---------- Items ----------

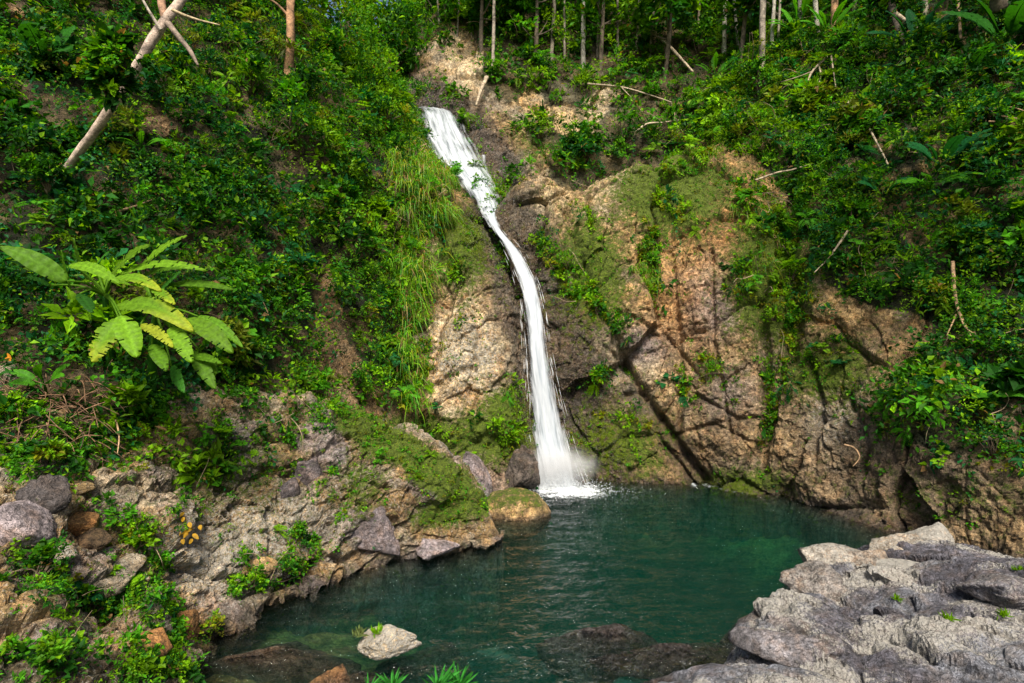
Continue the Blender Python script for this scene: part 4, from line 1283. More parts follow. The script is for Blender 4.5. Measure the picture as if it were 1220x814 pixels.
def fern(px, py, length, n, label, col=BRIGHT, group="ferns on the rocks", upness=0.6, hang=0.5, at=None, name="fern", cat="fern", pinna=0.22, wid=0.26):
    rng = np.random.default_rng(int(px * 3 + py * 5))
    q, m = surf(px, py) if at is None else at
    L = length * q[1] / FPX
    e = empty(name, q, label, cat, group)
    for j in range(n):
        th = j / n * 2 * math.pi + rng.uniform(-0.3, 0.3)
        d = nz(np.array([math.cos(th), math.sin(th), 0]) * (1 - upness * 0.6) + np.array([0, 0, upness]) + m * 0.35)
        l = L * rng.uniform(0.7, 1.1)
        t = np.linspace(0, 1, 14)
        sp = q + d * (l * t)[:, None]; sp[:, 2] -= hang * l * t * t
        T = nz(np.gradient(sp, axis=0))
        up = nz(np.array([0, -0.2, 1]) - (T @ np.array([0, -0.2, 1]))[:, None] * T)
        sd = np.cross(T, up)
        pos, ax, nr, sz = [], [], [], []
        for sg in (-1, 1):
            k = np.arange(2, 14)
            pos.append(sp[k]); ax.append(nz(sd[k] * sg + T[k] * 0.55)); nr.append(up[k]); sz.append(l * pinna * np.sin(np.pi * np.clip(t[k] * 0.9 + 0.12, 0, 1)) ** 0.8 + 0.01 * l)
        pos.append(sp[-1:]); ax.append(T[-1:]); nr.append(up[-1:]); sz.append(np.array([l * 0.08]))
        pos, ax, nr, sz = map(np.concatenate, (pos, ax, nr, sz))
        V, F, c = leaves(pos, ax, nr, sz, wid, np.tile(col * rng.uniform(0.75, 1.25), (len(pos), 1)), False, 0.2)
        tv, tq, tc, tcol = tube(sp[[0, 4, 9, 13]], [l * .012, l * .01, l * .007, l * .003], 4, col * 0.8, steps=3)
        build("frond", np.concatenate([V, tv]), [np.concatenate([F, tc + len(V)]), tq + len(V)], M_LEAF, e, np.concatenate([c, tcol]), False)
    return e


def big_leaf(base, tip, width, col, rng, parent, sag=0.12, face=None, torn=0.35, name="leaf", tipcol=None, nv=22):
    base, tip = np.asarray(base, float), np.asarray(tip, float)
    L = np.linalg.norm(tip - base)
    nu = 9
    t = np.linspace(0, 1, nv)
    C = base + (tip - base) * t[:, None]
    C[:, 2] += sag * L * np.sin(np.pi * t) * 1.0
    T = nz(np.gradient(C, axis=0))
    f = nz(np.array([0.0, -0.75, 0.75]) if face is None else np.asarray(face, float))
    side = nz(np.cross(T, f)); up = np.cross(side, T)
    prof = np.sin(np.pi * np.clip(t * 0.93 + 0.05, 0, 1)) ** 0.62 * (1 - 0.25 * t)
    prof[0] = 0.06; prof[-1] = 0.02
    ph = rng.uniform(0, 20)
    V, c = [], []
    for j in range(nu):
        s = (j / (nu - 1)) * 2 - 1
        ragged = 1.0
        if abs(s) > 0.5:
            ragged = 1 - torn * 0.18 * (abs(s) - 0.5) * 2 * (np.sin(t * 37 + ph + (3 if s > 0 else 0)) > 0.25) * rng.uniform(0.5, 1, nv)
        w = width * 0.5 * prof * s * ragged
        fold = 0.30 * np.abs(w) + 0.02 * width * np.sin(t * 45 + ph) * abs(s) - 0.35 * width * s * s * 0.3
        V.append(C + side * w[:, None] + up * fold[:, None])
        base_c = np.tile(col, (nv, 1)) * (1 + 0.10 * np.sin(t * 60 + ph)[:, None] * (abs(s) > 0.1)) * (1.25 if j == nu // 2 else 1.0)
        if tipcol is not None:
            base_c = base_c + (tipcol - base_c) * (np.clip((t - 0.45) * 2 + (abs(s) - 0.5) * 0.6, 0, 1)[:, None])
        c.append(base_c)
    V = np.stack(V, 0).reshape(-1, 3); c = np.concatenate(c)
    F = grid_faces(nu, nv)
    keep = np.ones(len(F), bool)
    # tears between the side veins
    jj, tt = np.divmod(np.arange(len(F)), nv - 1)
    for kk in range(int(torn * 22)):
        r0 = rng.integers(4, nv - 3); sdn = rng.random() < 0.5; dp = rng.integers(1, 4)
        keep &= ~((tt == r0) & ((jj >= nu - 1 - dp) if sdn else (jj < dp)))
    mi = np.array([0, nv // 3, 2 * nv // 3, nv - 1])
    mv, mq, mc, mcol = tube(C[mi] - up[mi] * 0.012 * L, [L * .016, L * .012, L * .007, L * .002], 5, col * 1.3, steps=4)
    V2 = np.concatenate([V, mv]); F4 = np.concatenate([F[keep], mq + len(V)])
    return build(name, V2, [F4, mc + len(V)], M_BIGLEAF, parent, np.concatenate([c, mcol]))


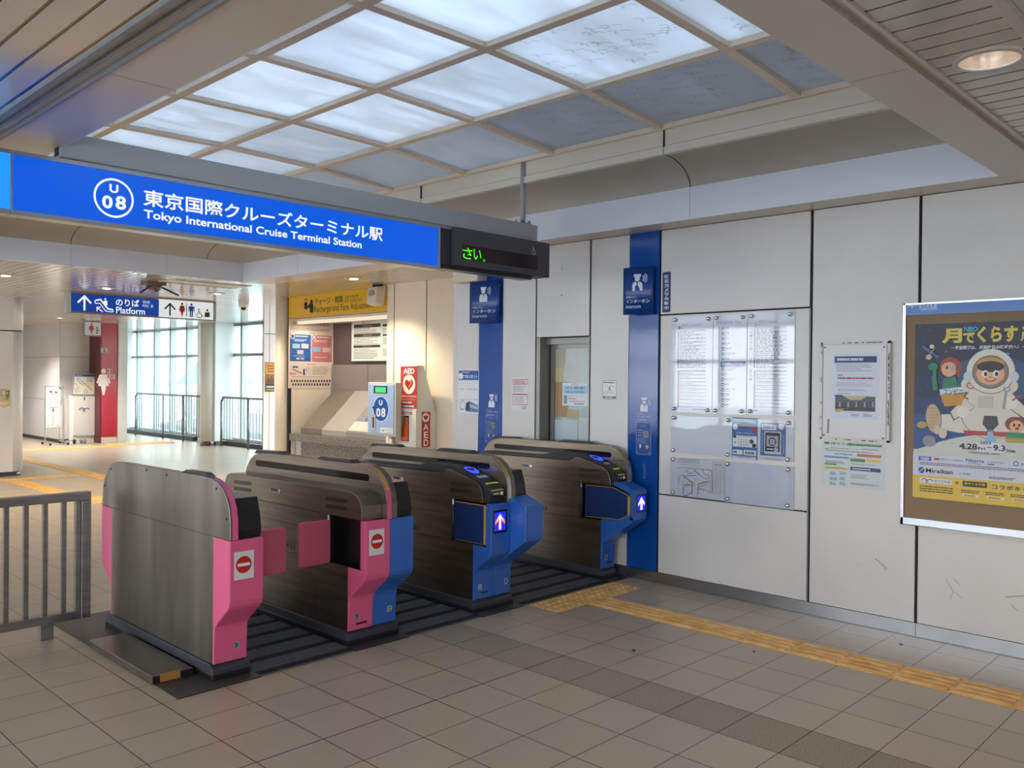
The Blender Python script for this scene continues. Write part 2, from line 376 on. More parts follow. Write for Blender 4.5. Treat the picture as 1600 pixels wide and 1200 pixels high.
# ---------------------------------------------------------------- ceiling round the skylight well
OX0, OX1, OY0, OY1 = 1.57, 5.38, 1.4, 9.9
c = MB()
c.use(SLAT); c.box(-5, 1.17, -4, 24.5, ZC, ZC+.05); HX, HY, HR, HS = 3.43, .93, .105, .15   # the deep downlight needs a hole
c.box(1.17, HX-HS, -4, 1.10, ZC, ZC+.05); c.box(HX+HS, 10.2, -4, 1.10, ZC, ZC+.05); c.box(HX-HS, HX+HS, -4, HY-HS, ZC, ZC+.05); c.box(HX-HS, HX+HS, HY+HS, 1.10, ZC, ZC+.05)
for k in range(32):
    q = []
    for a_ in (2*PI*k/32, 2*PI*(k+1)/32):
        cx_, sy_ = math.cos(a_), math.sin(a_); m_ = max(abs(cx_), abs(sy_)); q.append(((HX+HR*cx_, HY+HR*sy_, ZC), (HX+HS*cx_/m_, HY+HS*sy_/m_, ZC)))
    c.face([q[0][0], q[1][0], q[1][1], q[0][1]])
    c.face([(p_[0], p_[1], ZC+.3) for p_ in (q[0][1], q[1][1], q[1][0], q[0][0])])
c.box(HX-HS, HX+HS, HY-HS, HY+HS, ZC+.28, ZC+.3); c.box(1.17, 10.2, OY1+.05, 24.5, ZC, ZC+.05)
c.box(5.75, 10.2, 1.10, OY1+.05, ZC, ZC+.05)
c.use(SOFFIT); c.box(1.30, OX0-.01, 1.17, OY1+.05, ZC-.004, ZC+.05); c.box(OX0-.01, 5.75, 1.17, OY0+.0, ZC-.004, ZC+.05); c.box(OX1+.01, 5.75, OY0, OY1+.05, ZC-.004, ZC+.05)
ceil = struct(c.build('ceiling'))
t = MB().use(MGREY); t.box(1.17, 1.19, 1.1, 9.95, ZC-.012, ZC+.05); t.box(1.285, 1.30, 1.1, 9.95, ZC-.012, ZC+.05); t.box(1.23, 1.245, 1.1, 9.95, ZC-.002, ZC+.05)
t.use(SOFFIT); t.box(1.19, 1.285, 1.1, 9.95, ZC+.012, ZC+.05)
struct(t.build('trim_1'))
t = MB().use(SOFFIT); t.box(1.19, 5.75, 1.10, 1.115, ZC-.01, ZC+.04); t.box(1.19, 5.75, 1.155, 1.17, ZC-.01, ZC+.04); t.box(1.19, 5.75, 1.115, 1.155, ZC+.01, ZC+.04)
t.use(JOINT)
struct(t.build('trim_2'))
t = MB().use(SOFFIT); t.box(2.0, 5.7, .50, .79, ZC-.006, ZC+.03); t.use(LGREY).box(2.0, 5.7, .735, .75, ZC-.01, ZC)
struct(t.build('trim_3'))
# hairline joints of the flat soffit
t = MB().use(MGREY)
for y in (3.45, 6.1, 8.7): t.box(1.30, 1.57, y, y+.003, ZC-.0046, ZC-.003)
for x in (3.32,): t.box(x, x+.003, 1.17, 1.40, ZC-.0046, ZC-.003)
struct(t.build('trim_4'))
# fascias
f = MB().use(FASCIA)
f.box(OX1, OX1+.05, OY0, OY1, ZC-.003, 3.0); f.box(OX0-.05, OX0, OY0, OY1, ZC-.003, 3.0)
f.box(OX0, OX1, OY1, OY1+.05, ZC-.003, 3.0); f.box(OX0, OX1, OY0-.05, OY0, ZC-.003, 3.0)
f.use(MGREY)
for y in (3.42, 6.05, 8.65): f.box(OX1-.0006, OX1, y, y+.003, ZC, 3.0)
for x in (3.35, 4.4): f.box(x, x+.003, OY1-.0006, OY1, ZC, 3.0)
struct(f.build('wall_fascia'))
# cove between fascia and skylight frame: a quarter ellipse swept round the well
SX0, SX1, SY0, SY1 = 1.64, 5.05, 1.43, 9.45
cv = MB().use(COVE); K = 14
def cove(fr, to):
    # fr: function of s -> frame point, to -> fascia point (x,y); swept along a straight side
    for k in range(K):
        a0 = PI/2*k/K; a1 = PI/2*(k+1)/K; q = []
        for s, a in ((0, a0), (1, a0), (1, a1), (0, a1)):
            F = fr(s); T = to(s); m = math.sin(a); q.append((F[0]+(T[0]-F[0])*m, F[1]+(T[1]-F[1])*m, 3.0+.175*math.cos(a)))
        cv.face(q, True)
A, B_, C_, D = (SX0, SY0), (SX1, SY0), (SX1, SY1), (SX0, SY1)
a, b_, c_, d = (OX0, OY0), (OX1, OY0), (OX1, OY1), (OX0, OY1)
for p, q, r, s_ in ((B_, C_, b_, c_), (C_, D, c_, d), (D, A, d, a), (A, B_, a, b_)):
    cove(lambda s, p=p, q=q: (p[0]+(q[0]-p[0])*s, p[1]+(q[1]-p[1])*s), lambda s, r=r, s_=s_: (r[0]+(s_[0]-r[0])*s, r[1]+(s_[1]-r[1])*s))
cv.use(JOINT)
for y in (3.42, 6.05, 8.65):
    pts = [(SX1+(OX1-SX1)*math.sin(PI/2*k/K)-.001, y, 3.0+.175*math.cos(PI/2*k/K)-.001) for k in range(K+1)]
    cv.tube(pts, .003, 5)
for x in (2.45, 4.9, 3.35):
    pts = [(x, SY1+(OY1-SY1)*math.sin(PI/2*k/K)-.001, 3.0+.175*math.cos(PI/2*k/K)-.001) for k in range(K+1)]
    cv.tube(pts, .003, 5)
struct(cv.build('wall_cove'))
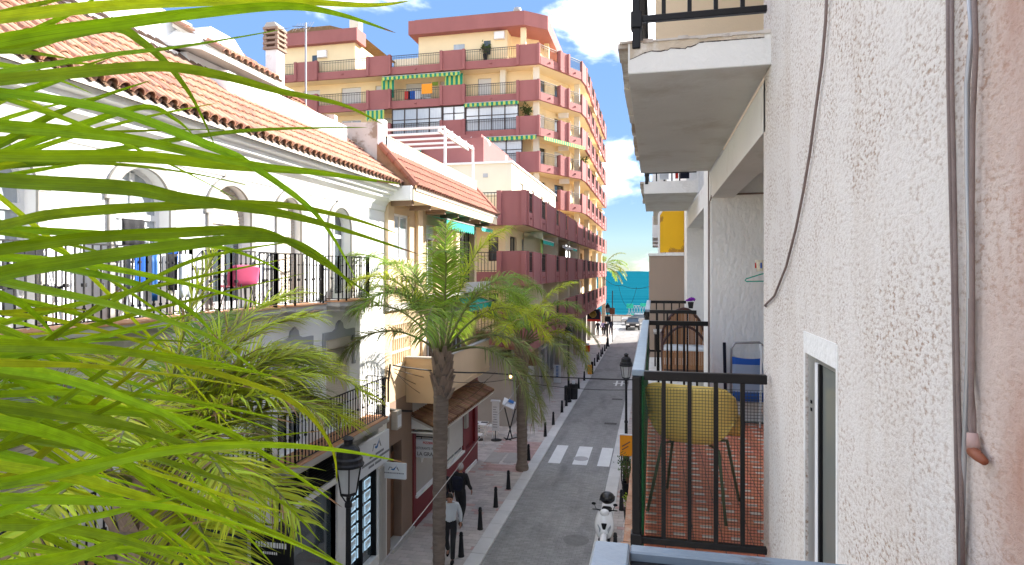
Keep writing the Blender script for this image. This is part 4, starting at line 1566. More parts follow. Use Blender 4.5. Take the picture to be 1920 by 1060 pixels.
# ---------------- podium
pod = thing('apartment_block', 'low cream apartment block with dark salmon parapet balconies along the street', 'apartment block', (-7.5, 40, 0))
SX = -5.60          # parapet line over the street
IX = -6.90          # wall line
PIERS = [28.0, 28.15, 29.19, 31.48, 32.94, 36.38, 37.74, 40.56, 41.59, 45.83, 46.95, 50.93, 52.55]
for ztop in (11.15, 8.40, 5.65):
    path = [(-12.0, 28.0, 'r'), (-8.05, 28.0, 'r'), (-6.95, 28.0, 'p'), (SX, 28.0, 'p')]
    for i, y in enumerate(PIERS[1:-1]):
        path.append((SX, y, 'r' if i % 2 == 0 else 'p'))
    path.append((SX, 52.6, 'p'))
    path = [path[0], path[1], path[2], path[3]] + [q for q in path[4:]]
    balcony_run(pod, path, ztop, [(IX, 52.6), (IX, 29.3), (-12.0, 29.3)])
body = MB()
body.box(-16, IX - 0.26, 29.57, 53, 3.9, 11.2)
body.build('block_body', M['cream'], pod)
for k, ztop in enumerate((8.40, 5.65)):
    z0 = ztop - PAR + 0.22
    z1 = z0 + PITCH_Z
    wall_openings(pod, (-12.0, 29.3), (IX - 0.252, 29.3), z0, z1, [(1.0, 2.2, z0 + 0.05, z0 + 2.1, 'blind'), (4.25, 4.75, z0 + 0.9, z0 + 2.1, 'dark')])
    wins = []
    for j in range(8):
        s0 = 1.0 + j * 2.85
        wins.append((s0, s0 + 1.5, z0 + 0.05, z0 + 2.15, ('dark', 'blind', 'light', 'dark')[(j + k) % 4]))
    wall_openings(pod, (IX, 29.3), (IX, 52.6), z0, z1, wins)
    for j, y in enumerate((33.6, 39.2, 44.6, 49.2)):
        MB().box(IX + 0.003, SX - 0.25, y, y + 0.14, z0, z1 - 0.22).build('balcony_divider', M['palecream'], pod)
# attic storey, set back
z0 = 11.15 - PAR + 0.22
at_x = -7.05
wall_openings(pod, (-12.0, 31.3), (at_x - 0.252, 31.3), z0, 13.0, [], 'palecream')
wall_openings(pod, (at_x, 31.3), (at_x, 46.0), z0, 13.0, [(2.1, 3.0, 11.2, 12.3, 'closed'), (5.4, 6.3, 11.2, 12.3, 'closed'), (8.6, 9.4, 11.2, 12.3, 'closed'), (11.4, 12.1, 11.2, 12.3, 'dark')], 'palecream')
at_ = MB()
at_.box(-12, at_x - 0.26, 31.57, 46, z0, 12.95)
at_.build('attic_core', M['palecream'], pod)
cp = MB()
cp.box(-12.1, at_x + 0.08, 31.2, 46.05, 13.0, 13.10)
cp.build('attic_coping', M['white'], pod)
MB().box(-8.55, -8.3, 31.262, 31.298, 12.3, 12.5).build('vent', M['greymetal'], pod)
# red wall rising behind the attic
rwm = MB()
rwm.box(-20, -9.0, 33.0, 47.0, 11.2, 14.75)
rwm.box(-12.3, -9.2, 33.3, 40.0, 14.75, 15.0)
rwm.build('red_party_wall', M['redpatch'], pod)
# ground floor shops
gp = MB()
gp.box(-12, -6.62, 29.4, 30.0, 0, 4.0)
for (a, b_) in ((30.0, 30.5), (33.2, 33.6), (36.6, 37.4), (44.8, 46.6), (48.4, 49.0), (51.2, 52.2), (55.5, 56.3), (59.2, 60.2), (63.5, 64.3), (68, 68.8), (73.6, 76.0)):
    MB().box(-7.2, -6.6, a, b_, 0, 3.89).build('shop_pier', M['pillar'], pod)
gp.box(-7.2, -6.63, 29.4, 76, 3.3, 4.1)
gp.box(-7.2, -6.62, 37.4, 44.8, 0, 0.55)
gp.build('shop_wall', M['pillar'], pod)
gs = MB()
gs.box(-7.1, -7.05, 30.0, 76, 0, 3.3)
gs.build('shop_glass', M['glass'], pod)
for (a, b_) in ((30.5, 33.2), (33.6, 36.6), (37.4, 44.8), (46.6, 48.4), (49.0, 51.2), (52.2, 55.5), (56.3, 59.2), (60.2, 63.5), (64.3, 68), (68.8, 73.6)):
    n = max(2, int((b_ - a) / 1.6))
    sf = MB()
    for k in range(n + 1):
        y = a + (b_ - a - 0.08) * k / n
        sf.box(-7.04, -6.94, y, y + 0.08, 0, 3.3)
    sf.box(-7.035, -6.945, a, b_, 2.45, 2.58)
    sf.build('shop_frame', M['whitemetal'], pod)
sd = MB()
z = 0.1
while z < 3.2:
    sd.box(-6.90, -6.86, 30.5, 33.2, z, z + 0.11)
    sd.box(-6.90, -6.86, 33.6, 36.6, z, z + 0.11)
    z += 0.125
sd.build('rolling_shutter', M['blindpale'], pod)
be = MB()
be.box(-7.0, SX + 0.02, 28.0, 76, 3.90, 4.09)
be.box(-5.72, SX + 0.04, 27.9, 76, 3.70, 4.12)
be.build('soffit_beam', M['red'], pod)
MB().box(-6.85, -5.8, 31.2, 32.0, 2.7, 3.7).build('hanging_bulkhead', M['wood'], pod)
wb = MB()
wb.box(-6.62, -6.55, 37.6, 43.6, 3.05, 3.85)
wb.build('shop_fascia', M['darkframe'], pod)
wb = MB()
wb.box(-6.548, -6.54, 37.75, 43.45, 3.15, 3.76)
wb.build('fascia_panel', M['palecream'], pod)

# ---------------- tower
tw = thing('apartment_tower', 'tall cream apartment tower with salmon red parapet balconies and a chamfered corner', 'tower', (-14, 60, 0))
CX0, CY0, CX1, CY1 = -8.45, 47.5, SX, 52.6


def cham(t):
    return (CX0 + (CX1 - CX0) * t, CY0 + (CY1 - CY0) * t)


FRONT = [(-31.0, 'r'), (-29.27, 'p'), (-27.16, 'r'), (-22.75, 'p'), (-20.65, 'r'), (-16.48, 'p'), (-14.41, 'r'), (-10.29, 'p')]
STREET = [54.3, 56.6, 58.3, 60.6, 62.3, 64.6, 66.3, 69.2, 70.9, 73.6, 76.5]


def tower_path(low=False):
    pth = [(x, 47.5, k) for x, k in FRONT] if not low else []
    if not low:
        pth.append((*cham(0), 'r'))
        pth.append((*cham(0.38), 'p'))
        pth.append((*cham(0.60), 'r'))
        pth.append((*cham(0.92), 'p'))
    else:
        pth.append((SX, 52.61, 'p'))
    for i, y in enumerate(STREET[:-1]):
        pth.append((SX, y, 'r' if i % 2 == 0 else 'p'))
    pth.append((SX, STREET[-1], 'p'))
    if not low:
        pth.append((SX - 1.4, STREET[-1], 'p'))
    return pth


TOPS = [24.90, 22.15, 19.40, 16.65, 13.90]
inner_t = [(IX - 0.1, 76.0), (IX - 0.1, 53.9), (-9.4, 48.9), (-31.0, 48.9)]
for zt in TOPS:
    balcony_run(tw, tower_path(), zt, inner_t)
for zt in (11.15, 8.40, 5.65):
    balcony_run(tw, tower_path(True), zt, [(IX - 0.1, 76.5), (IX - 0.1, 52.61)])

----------

● **What to do**
Using the entries above, state how many lines include the word "Python", with no other words.

● **Result**
2